*Problem to solve*: Copy out exactly the lines from the first line of the material below through the line containing "return Vector(((px - 1040)", and nothing beyond them.

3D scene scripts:
+--
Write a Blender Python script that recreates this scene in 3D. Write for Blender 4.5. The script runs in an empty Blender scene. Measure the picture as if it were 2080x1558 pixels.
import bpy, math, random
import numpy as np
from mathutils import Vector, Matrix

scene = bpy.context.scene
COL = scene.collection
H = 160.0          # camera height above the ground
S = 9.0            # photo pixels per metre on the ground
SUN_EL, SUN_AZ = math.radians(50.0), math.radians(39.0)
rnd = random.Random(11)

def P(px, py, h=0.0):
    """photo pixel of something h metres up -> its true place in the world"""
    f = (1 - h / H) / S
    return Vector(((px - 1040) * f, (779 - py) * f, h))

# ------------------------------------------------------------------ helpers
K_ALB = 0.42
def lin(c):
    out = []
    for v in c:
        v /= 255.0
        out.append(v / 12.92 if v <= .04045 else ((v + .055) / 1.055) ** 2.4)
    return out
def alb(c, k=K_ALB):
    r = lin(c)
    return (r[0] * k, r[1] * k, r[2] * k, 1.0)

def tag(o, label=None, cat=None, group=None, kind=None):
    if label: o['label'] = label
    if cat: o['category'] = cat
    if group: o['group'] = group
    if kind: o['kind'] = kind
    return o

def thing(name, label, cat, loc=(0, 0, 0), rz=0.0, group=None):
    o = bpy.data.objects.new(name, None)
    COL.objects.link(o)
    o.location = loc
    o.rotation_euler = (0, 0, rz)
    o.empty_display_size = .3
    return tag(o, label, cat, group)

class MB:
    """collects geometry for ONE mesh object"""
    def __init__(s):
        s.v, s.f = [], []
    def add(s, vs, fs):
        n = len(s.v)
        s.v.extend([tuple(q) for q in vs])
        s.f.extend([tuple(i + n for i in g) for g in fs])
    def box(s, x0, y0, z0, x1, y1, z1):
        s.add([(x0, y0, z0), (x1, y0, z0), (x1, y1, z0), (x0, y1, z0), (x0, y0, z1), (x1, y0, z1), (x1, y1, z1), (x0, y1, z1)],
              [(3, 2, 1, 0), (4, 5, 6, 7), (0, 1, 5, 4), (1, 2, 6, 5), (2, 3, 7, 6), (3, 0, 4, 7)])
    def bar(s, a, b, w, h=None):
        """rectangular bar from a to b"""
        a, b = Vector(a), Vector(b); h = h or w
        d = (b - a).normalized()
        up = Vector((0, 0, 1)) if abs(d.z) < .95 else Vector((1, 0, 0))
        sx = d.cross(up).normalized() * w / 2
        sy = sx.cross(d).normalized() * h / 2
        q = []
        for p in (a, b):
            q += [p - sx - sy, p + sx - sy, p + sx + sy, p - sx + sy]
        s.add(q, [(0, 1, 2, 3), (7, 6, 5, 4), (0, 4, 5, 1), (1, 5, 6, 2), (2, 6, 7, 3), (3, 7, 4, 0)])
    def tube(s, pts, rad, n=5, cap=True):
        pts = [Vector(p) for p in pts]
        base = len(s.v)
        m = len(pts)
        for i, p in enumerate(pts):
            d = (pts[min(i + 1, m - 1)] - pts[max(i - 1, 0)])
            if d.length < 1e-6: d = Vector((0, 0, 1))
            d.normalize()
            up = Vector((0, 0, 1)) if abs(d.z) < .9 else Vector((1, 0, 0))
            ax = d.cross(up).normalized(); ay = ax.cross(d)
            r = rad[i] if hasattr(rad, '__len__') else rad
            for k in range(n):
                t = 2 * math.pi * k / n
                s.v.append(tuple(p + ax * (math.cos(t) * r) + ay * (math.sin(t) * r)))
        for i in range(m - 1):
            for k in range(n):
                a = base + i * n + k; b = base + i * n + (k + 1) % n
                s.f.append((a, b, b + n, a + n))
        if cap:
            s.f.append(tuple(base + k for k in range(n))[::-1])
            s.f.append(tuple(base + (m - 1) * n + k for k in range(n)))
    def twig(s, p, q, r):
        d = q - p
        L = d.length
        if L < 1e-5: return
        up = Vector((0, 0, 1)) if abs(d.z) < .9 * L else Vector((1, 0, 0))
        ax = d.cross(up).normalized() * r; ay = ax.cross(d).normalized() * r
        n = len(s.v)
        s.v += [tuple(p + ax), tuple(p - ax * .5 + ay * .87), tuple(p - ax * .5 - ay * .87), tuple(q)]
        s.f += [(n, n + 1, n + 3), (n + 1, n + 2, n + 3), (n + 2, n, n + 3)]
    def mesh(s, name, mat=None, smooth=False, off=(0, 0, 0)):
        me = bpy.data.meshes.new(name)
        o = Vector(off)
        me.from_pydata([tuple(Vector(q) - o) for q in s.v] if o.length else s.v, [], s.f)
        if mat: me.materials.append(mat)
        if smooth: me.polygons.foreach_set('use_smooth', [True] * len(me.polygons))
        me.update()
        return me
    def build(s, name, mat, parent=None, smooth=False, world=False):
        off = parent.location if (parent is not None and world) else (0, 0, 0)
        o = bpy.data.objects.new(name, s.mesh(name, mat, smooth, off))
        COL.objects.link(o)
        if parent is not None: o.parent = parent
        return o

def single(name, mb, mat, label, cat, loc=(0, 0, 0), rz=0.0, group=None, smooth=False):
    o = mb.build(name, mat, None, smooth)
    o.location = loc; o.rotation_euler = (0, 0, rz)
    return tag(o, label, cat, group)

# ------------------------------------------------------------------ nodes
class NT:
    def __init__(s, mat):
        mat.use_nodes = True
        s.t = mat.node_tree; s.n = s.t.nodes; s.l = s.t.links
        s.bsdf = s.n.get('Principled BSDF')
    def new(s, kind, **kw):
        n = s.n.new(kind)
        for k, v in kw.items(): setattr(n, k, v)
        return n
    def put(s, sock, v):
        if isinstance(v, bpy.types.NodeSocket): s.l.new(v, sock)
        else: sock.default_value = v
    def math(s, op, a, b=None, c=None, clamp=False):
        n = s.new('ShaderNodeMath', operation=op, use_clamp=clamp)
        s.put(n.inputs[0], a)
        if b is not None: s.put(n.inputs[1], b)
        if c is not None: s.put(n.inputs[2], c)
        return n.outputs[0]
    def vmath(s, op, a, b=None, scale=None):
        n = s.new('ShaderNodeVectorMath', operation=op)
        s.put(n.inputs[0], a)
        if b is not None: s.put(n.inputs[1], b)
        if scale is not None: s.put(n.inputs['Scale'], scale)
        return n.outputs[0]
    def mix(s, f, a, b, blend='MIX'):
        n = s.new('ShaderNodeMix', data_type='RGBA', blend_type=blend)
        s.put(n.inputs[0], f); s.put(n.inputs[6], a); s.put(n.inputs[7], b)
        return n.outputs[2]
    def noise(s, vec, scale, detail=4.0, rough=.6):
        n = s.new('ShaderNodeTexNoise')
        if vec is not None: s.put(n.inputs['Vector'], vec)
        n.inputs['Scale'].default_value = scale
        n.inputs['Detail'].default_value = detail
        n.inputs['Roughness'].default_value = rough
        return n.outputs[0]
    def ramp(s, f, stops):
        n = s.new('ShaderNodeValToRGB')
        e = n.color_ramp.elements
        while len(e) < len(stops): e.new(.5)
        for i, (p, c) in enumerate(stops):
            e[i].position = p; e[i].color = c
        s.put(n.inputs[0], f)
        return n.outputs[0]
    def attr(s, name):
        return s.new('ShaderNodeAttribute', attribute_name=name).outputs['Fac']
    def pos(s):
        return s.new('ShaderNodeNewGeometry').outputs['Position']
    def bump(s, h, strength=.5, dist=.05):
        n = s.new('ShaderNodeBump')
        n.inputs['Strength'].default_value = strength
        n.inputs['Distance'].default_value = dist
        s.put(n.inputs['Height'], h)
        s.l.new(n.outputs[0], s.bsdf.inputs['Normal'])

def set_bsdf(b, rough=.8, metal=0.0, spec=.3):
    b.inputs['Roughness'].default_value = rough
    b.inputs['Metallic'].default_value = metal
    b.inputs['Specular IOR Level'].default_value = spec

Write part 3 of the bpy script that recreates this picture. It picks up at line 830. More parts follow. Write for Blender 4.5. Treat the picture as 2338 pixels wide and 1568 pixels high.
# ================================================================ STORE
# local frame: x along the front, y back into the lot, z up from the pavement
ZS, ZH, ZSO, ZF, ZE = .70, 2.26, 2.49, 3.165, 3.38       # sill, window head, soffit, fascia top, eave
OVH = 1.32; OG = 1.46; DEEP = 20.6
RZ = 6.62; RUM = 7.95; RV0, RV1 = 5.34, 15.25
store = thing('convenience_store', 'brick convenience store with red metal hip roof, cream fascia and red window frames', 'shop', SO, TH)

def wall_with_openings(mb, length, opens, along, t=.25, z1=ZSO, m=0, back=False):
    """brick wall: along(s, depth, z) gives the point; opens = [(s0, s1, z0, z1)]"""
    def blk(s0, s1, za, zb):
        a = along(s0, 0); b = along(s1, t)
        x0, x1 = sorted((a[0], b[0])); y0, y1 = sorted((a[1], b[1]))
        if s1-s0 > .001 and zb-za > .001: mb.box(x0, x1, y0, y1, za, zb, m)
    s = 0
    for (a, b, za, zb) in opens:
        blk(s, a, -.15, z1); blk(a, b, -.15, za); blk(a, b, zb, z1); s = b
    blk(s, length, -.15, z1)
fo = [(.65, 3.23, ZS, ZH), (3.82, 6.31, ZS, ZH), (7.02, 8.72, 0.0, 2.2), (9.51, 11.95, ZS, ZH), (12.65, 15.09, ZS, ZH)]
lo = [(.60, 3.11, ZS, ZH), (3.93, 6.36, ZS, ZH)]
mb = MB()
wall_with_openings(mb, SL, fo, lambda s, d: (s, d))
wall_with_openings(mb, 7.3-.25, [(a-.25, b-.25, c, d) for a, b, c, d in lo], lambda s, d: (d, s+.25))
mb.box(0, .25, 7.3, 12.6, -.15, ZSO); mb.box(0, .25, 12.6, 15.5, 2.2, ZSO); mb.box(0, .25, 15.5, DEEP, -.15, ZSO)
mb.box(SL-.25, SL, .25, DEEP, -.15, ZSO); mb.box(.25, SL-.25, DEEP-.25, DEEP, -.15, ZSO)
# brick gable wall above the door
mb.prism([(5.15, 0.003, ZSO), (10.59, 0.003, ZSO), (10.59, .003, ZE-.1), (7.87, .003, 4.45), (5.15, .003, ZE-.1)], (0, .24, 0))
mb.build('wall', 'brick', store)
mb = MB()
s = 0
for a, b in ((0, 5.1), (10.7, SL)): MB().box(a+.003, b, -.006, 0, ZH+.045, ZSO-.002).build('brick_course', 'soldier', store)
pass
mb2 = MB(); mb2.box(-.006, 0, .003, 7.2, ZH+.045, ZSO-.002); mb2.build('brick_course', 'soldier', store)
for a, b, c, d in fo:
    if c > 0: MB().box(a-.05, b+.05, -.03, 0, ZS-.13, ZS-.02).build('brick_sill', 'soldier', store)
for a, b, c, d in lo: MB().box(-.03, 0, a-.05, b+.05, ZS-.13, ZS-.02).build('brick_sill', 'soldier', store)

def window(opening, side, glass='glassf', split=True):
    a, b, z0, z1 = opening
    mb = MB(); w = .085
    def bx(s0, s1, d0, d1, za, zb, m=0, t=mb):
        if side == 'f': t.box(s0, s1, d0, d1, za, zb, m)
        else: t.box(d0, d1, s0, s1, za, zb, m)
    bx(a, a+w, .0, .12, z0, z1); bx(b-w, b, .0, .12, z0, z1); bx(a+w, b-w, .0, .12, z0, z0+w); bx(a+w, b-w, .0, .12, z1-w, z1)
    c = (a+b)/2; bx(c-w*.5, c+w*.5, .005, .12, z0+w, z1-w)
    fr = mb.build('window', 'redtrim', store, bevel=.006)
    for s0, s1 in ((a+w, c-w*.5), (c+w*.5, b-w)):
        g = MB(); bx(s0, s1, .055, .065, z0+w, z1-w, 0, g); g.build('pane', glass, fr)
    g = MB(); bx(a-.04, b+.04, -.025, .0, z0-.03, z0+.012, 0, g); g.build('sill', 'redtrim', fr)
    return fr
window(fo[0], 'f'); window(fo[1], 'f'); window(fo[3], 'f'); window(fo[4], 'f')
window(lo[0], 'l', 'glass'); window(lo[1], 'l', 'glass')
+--
*Solution to the exercise*:
Write a Blender Python script that recreates this scene in 3D. Write for Blender 4.5. The script runs in an empty Blender scene. Measure the picture as if it were 2080x1558 pixels.
import bpy, math, random
import numpy as np
from mathutils import Vector, Matrix

scene = bpy.context.scene
COL = scene.collection
H = 160.0          # camera height above the ground
S = 9.0            # photo pixels per metre on the ground
SUN_EL, SUN_AZ = math.radians(50.0), math.radians(39.0)
rnd = random.Random(11)

def P(px, py, h=0.0):
    """photo pixel of something h metres up -> its true place in the world"""
    f = (1 - h / H) / S
    return Vector(((px - 1040) * f, (779 - py) * f, h))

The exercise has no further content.